JPMorgan Chase CEO Jamie Dimon in an interview Thursday said he was "so sad" the bank had any business relationship with Jeffrey Epstein — but denied the firm is legally liable for the dead predator's sex trafficking.

Dimon also said, in the televised interview with Bloomberg, that if JPMorgan had known everything that has become public in recent years about its former customer Epstein "we would have done things differently."

Dimon is scheduled to give a deposition beginning May 26 for civil lawsuits filed in Manhattan federal court by the government of the U.S. Virgin Islands and an Epstein sex abuse accuser. The suits accuse JPMorgan of enabling and benefiting from Epstein's sex trafficking, which included sending young women to the Virgin Islands to be abused by him and others at his private island there.

Court filings this week show in detail that for years employees of JPMorgan shared with each other concerns about having Epstein as a client — well before the bank terminated its relationship with him.

"I am so sad that we had any relationship to that man whatsoever," Dimon told Bloomberg on Thursday.

"You know, we had top lawyers evaluating, from the [U.S. Securities and Exchange Commission] enforcement, the [Department of Justice], you know, and obviously, had we known then what we know today, we would have done things differently."

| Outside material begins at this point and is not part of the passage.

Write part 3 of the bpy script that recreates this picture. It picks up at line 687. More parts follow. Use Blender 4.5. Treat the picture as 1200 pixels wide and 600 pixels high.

"But it's very unfortunate, and I have deep respect for these women," Dimon said.

"That doesn't mean we're liable for the action of an individual, but I do have deep respect for them, my heart goes out to them," he said.

Epstein, who was a client of the bank beginning in 1998 and kept millions of dollars on deposit, pleaded guilty in 2008 to a Florida state charge of soliciting sex from an underage girl. He was sentenced to 13 months in jail.

Despite that conviction, Epstein remained a customer of JPMorgan until 2013.